Najib: Envoy acted outside his sphere of duty

The Star, November 15, 2007
SINGAPORE: Datuk Seri Najib Tun Razak has dismissed claims by outgoing European Commission ambassador to Malaysia Thierry Rommel that the country is living under “an effective state of emergency.”

The Deputy Prime Minister said the criticism was made outside Rommel’s sphere of responsibility as an envoy.
“An envoy cannot interfere in the domestic affairs of the country he is assigned to and cannot express personal opinions.
“His opinions must reflect the views of the organisation he represents,” Najib, who is Defence Minister, told reporters here yesterday.

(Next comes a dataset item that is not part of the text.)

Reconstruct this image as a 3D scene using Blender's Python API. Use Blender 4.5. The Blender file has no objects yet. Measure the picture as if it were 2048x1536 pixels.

Najib, who is here to attend the Asean Defence Ministers Meeting, was asked to comment on a Reuter’s report that quoted Rommel’s criticisms of Malaysia following police action to disperse the Bersih demonstration in Kuala Lumpur on Saturday.
Saying the criticisms were contrary to the truth, Najib added:
“Firstly, Malaysia is not in a state of emergency and, secondly, the police were only enforcing the law. Every country is entitled to have its own laws.”
Najib said police used tear gas and water cannons as a last resort after the crowd refused to disperse from the illegal gathering.
To allegations by Rommel, who completed his tour of duty on Tuesday, that Malaysian elections were unfair, Najib said:
“We subscribe to specific electoral laws. The important thing is, these laws are transparent.
“For example, representatives of opposition parties are allowed to be present at every stage of the counting of votes. Therefore, there is no avenue to cheat.
“Furthermore, the Election Commission is an independent body.
“The point is that the government (ruling party) has lost in elections,” he said, citing the Kelantan state government that is ruled by PAS, a non-Barisan Nasional party.
“In one constituency, an opposition party won by only two votes. If we (the Barisan) could cheat, it would not be impossible for us to manipulate to make the ruling party victorious even in that constituency,” he added.
Najib said political parties were allowed to own newspapers and they could publish news criticising the Government, adding that the opposition also held ceramah where the listeners outnumbered those held by the ruling party.
On another matter criticised by Rommel, the Deputy Prime Minister said the policy to help bumiputras was a national agenda but it did not mean the Government was unfair to non-bumiputras.